Starting at the first line of the data below, write out each line exactly until you reach the line containing "dens=.6, rise=.1, bladeW=.036)", and include that line too.

━━━━━━

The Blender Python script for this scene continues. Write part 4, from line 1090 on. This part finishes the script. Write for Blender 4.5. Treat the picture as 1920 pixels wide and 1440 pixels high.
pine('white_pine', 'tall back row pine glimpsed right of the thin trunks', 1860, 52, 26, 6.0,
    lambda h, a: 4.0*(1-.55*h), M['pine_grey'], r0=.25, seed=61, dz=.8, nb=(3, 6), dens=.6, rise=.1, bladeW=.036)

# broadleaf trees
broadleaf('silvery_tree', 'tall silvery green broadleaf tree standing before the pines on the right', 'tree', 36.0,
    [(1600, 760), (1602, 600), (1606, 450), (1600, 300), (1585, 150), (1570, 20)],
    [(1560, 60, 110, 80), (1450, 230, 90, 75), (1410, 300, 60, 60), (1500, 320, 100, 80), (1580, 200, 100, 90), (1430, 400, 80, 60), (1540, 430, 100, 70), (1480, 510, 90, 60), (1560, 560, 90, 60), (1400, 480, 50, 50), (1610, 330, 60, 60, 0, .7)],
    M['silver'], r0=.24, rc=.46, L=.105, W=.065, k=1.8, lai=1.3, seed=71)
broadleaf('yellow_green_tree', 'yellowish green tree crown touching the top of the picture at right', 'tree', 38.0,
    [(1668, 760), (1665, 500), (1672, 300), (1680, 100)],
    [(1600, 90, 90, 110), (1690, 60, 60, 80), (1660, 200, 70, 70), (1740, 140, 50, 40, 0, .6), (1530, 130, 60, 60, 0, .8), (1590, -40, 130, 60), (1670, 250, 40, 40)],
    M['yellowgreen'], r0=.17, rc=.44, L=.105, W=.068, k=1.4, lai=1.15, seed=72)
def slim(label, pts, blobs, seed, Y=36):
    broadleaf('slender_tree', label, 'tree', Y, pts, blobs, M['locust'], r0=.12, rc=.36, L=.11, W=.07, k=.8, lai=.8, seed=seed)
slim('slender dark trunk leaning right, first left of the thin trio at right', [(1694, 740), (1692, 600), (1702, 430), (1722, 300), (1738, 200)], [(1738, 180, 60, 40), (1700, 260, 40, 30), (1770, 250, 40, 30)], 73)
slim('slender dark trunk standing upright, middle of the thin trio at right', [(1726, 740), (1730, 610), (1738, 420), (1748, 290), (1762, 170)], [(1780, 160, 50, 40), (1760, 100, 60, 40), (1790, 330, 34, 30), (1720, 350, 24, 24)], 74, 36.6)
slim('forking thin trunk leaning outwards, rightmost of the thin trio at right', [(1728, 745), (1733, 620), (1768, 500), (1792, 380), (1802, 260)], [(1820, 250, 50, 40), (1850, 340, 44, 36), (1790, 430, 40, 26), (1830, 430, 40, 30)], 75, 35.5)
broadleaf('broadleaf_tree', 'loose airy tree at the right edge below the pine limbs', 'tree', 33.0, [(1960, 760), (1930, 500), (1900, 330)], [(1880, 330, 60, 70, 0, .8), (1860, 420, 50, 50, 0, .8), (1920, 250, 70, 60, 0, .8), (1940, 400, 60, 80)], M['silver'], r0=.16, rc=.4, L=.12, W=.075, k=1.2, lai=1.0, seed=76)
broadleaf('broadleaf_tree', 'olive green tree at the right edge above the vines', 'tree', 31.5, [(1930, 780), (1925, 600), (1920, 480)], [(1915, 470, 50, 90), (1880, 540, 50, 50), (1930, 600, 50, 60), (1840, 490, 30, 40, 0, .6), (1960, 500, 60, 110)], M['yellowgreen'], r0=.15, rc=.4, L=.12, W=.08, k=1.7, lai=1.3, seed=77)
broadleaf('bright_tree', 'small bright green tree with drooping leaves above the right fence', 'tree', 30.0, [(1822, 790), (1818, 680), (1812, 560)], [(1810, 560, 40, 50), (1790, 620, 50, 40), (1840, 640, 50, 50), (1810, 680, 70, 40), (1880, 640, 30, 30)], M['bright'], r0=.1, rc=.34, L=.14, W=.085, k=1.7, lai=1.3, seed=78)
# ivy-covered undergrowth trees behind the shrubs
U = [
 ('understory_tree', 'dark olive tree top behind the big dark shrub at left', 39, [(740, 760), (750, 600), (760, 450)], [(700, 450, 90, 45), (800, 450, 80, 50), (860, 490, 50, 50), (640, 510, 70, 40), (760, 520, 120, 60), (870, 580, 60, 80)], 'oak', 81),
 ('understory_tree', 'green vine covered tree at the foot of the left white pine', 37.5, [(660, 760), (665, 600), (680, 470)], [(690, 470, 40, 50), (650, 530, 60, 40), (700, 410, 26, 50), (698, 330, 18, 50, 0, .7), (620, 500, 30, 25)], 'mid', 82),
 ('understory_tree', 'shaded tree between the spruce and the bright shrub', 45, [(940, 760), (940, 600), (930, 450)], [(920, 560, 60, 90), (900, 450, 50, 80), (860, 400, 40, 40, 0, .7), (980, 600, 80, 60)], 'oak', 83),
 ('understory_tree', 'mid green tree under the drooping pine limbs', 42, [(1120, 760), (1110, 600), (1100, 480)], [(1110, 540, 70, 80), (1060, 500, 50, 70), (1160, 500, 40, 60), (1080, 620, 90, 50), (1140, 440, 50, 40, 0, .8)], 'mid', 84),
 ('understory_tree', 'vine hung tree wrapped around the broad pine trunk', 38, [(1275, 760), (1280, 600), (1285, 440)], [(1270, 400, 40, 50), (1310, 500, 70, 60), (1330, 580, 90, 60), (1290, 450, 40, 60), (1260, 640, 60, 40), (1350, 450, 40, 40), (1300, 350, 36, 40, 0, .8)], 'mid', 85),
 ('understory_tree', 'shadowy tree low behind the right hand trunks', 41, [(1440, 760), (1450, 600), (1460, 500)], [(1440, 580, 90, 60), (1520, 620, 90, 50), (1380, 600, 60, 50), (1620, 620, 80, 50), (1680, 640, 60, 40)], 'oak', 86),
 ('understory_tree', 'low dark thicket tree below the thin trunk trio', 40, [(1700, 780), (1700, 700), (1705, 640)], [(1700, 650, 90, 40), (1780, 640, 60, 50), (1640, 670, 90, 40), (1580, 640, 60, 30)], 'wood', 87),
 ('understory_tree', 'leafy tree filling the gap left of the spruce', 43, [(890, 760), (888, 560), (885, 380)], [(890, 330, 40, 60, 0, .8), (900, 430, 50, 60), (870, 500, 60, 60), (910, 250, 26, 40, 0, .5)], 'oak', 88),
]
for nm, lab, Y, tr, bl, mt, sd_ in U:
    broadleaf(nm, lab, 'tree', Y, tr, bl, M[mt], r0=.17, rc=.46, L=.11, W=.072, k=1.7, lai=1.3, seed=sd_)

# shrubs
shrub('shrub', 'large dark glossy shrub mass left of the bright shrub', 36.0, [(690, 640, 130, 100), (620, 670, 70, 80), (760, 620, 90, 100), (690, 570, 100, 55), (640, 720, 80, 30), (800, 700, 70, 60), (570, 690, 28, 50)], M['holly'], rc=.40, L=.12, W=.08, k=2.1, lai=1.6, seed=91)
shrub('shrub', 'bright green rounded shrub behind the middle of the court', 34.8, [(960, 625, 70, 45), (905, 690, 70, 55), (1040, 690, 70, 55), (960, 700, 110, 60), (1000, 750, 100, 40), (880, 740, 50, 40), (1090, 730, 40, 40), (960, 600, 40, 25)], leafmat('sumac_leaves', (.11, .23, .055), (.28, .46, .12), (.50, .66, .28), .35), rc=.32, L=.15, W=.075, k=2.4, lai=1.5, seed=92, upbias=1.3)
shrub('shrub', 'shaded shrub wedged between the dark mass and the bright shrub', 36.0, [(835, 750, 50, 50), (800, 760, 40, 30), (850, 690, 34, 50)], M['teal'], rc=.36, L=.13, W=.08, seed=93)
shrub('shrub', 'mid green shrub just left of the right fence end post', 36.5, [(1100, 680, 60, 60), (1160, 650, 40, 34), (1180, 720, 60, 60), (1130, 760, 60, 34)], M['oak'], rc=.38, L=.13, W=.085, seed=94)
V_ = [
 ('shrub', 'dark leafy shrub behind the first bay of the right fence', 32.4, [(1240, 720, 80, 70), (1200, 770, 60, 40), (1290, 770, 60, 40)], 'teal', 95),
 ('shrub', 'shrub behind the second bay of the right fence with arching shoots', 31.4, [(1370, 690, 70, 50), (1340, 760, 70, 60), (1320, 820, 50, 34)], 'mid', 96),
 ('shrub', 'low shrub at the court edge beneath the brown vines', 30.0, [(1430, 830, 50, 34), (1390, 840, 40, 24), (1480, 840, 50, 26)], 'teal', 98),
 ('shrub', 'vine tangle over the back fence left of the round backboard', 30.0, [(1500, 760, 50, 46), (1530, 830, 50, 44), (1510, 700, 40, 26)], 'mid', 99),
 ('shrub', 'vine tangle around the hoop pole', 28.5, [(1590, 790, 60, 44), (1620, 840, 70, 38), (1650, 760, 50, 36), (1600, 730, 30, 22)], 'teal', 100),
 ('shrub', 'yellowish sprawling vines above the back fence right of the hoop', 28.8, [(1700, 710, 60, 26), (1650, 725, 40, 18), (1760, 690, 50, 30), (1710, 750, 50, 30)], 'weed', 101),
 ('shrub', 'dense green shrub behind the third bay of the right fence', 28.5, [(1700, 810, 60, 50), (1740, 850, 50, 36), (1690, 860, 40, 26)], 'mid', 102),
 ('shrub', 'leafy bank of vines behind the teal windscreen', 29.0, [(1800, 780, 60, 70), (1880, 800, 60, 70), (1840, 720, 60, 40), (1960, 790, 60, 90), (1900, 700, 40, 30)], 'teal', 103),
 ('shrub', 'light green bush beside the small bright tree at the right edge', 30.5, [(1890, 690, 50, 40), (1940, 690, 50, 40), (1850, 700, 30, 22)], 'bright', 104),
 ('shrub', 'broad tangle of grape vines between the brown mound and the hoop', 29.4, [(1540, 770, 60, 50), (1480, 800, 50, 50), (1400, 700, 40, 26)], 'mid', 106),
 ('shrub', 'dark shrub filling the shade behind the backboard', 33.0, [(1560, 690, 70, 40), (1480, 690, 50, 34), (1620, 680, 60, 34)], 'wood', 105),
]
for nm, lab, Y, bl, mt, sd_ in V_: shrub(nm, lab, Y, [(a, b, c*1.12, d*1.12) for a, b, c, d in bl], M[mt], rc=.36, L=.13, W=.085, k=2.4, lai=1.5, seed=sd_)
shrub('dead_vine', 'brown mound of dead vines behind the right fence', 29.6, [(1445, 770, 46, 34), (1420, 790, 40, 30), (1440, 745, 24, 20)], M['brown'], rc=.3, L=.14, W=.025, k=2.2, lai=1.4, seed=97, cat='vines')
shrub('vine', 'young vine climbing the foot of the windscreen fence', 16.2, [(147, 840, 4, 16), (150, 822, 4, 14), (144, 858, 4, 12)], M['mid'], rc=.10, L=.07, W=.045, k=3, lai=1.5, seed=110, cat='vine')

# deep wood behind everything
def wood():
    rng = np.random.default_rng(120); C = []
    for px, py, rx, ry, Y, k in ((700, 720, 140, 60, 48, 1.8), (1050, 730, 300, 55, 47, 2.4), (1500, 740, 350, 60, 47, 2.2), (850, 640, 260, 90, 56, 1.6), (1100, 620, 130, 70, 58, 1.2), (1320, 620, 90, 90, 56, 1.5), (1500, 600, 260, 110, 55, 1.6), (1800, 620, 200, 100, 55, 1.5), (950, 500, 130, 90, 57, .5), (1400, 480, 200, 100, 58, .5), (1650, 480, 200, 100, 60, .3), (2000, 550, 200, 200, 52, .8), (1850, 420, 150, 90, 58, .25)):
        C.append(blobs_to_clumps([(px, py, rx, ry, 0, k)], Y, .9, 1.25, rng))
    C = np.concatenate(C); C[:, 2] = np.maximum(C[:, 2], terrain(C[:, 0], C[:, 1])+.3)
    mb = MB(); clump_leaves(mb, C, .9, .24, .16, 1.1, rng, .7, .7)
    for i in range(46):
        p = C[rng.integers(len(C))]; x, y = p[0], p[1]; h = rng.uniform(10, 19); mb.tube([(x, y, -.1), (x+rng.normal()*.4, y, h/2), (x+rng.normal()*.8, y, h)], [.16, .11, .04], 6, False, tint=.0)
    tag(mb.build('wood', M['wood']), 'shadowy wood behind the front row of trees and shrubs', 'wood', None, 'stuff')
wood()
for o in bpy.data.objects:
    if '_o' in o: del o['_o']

━━━━━━

**OUTPUT FOR THIS TASK:**
The Blender Python script for this scene continues. Write part 4, from line 1090 on. This part finishes the script. Write for Blender 4.5. Treat the picture as 1920 pixels wide and 1440 pixels high.
pine('white_pine', 'tall back row pine glimpsed right of the thin trunks', 1860, 52, 26, 6.0,
    lambda h, a: 4.0*(1-.55*h), M['pine_grey'], r0=.25, seed=61, dz=.8, nb=(3, 6), dens=.6, rise=.1, bladeW=.036)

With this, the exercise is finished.